Cf., notamment, Baumol & Quandt [1964], Conlisk [1988, 1996], Day & Pingle [1991], Stigler [1961], Mongin [1986], Mongin & Walliser [1988], Radner & Rothschild [1975], Simon [1955, 1978a], Smith & Walker [1993], Winston [1987, 1989], Winter [1964, 1975]. Par ailleurs, Conlisk [1996] et Hodgson [1997] rappellent, respectivement, que cette thématique des coûts de décision se trouve déjà présente chez Knight [1921, p. 67], d’une part, et Clark [1918, p. 25], d’autre part.
On retient ici, en l’amendant quelque peu, la terminologie suggérée par Conlsik. L’auteur a initialement opposé ’information costs’ et ’optimization costs’ (Conlisk [1988]), avant d’opter pour la distinction entre ’information costs’ et ’deliberation costs’ (Conlisk [1996]). Mongin & Walliser [1988, p. 440] ont, quant à eux, suggéré une distinction tout à fait similaire.
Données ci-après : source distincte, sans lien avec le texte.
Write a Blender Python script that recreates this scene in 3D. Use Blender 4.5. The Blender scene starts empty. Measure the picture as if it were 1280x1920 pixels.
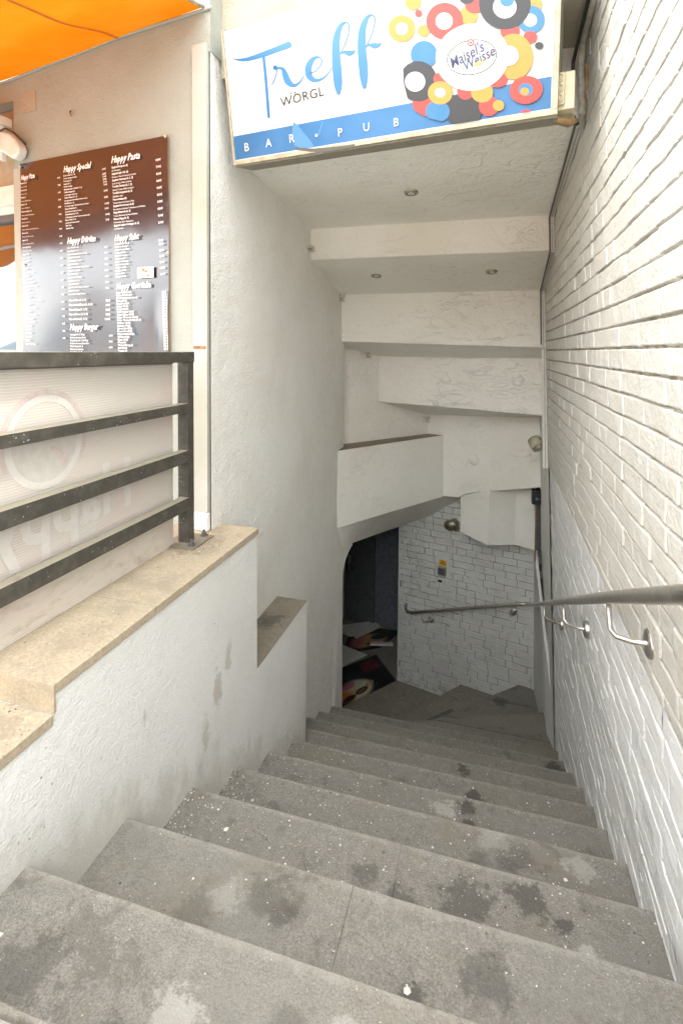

Ainsi opposent-ils ’discovery costs’ et ’computation costs’.
Au demeurant, la contribution fondatrice de Stigler [1961] à l’examen des mécanismes de recueil de l’information accorde une place prépondérante aux coûts de décision d’ordre psychologique (résultant de l’effort occasionné par l’inspection de différents points de vente, cf. ci-après § 3.1.3.). De même, si Conlisk [1988, 1996] semble bien vouloir réduire ses ’deliberation costs’ (Conlisk [1988] retient la dénomination -plus restrictive- d’’’optimization costs’) à des coûts psychologiques (au point que Smith & Walker [1993] identifient les ’optimization costs’ de l’auteur à de simples ’coûts d’effort’), la seule caractérisation explicite de ces coûts que nous livre l’auteur (Conlisk [1988, p. 214]) laisse apparaître certaines considérations d’ordre manifestement économique. Des considérations qui, par la même occasion, brouillent cette distinction tranchée sur laquelle l’auteur ouvre son article : ’Decision-making is a costly activity in two ways. (i) Gathering information is costly. (ii) Given the information, seeking an optimal action is costly’ (Conlisk [1988, p. 213]).
Les conditions expérimentales permettent de réduire les coûts de décision aux seuls coûts d’analyse qui prennent alors, pour l’essentiel, la forme de coûts psychologiques (cf. Smith & Walker [1993]).
Ainsi Winston [1989, p. 67] constate-t-il (de façon prudente) : ’rationality uses time, energy and goods and services like books, computers and lawyers -ressources devoted to searching for information and its processing-’ (nous avons ajouté les italiques). Où il apparaît que l’’énergie’ renvoie à des coûts psychologiques, alors que l’évocation des ’biens et services’ souligne l’existence de coûts économiques. Quant à la dimension temporelle elle prend acte du rôle dérivé des coûts d’opportunité de l’activité de décision.